I would think that, after a few years, the number of GOP and Democrat representatives will decline drastically and we end up with something more like the parliament of the UK. There probably would not be a single party that was in complete control of the House, thus the Speaker and Majority Party would be a coalition rather than one group voting in lock-step with each other. There might be a Minority Party, but it would also be a coalition.
That all being said, I don’t offer this as a way to promote a particular party. I offer it as a way to more accurately represent the people of the US.
I can’t predict the end results of such an event, except as a reflection of past elections.
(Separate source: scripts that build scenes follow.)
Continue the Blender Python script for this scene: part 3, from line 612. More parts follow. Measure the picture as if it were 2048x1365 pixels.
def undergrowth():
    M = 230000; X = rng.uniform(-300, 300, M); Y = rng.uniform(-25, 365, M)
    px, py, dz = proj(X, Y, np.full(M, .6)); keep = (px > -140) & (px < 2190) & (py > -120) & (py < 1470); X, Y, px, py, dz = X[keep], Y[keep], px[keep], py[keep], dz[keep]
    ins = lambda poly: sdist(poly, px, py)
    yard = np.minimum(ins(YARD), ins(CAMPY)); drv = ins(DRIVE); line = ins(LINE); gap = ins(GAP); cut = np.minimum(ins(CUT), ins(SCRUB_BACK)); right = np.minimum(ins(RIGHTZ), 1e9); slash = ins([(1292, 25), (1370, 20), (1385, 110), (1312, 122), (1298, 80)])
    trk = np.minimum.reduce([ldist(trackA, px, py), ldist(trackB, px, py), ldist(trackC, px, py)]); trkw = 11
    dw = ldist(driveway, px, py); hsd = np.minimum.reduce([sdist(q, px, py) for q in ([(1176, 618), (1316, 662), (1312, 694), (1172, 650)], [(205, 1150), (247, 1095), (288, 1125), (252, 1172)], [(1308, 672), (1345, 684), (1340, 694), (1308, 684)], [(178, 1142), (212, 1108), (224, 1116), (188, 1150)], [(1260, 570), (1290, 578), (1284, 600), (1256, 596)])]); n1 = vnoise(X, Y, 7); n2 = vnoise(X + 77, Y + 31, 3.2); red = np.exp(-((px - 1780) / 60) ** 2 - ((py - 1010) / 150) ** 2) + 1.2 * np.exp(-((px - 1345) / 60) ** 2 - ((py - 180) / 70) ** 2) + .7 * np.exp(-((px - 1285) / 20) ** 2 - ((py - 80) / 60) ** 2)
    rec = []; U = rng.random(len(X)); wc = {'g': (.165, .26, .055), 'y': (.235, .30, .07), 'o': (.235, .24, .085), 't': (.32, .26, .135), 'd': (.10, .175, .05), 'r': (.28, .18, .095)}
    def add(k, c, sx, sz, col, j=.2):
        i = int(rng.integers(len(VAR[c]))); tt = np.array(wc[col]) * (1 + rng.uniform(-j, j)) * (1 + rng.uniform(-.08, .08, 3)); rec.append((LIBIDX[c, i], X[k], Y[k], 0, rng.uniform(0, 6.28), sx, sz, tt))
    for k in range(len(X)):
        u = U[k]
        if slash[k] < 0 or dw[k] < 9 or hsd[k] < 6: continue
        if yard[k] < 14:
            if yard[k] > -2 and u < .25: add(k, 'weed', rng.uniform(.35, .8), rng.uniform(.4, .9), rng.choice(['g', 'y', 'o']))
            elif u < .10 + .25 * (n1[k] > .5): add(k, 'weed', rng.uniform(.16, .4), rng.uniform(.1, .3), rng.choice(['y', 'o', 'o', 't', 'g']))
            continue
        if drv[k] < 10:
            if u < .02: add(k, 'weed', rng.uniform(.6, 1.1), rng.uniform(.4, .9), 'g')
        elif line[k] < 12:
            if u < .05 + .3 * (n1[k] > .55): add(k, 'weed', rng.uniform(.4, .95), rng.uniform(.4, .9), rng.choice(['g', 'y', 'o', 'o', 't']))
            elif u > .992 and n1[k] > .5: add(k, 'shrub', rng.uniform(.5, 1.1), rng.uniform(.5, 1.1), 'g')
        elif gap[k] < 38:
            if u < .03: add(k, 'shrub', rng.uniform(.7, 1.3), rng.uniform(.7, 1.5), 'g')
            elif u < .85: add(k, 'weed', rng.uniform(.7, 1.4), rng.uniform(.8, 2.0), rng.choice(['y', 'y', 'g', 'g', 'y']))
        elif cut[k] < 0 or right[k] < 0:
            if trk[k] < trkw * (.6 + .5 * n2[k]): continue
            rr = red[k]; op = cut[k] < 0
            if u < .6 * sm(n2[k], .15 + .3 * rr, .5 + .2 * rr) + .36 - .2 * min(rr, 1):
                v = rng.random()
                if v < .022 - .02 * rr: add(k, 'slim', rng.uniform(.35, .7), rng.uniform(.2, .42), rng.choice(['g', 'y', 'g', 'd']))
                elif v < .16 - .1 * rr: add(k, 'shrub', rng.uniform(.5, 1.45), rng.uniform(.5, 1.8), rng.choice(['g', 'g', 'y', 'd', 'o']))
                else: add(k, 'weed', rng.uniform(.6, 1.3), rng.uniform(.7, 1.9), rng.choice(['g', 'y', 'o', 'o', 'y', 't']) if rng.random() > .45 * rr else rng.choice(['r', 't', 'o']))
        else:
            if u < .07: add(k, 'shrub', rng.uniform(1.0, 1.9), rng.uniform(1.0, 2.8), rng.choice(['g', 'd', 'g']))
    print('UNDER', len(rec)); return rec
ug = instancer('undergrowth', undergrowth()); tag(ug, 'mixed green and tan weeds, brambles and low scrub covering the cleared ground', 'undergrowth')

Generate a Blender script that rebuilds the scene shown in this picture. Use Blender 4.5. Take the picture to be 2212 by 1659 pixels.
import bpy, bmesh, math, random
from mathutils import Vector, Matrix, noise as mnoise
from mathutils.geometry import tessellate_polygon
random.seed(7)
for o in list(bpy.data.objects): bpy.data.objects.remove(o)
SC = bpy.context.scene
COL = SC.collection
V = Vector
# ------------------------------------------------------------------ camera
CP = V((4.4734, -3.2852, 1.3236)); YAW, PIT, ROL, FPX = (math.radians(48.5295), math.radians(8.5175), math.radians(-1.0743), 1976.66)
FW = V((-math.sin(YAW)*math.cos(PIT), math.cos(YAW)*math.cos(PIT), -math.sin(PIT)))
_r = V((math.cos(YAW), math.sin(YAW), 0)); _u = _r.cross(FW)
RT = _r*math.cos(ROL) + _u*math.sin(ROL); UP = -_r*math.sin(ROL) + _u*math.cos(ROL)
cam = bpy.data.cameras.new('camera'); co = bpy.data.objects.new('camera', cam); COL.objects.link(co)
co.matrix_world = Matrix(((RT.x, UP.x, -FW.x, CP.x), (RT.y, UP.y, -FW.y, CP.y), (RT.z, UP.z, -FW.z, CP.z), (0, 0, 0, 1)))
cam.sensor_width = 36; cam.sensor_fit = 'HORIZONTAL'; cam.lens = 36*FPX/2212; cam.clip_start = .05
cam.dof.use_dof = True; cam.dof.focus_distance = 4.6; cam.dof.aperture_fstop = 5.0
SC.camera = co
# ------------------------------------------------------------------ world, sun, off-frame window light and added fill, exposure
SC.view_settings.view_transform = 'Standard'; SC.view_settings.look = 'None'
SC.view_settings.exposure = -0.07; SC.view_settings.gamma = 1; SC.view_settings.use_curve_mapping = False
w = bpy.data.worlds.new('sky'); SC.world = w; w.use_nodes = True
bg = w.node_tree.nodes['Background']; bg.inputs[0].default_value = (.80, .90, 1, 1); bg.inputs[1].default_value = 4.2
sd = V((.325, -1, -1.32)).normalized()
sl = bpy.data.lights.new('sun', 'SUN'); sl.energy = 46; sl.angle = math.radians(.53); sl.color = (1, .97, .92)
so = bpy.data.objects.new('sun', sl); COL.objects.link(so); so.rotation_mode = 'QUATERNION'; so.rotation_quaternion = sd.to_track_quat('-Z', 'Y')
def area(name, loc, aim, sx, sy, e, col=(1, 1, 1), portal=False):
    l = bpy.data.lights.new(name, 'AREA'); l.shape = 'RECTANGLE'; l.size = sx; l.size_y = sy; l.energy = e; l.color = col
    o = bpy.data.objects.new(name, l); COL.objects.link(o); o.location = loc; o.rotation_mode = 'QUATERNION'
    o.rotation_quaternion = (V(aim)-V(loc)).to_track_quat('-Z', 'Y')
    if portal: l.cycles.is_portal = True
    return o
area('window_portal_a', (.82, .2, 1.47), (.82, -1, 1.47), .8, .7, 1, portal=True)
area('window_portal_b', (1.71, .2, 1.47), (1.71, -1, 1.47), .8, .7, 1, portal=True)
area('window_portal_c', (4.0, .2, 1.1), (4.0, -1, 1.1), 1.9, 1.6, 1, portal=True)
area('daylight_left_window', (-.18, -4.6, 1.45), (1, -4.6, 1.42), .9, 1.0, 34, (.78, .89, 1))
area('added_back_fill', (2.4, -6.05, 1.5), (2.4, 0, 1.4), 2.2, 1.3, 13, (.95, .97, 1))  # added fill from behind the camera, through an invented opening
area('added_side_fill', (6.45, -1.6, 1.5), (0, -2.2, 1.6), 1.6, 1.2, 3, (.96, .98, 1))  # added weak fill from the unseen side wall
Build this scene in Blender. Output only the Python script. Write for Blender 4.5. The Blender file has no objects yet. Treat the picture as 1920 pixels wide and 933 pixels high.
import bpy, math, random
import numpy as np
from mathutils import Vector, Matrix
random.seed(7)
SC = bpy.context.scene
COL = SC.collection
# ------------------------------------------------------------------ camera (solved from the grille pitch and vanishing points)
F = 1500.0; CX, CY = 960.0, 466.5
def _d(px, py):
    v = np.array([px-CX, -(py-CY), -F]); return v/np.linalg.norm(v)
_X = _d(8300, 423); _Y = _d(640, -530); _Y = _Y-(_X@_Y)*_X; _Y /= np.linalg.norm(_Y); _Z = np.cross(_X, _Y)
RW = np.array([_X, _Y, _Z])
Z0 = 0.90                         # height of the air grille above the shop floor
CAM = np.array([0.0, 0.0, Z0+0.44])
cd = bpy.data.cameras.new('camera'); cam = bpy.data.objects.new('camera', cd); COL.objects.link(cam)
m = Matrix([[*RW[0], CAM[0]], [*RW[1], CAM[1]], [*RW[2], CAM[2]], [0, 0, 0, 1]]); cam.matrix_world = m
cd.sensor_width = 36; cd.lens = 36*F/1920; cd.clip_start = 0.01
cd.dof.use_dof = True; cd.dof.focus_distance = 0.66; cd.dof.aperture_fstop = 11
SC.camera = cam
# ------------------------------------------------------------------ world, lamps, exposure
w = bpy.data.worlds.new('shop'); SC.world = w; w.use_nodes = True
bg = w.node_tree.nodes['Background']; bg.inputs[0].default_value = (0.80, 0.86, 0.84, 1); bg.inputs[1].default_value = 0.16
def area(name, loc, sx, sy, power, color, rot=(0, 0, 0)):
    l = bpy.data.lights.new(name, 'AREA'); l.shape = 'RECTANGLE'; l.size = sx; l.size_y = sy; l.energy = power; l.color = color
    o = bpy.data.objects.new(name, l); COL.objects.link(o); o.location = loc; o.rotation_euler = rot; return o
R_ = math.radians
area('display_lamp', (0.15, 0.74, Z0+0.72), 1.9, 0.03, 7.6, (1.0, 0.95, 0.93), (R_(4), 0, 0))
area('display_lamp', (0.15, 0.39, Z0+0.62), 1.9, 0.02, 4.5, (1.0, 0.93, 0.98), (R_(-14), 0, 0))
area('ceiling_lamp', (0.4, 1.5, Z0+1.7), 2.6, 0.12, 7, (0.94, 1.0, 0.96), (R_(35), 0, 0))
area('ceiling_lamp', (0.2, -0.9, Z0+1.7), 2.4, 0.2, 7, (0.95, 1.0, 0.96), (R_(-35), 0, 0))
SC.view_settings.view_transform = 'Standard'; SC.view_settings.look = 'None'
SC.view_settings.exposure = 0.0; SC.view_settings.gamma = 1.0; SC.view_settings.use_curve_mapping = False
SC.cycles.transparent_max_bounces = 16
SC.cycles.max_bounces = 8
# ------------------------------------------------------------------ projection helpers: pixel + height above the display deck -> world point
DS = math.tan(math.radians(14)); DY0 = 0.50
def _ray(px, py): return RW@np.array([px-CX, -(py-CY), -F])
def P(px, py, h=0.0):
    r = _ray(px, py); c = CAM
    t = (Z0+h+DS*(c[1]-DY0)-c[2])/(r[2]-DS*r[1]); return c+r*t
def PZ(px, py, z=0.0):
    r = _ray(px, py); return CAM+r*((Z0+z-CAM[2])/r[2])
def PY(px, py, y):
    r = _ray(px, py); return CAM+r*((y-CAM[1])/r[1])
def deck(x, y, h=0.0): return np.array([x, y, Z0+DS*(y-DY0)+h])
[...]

It’s obvious to anyone who is paying attention that the House of Representatives isn’t. The House is GOP controlled, even though they had a lower popular vote (by 5 million people). The one event I especially recall is that (depending on which poll you use) between 70% and 90% of US citizens wanted background checks for purchasing a firearm. Yet the Congress could not even get a bill to floor for a vote.
Yes, it’s not a perfect system. I don’t think it’s possible to have a perfect system. Yes, there are a lot of details to work out. And yes, the chances of this happening are only slightly better than me being hit by lightening while being eaten by a great white shark, during a tornado, in the Gobi desert.
The thing is, we can have a better system. But the people in power have a vested interest in keeping the chaotic, discriminatory, and totally controllable system that we have now.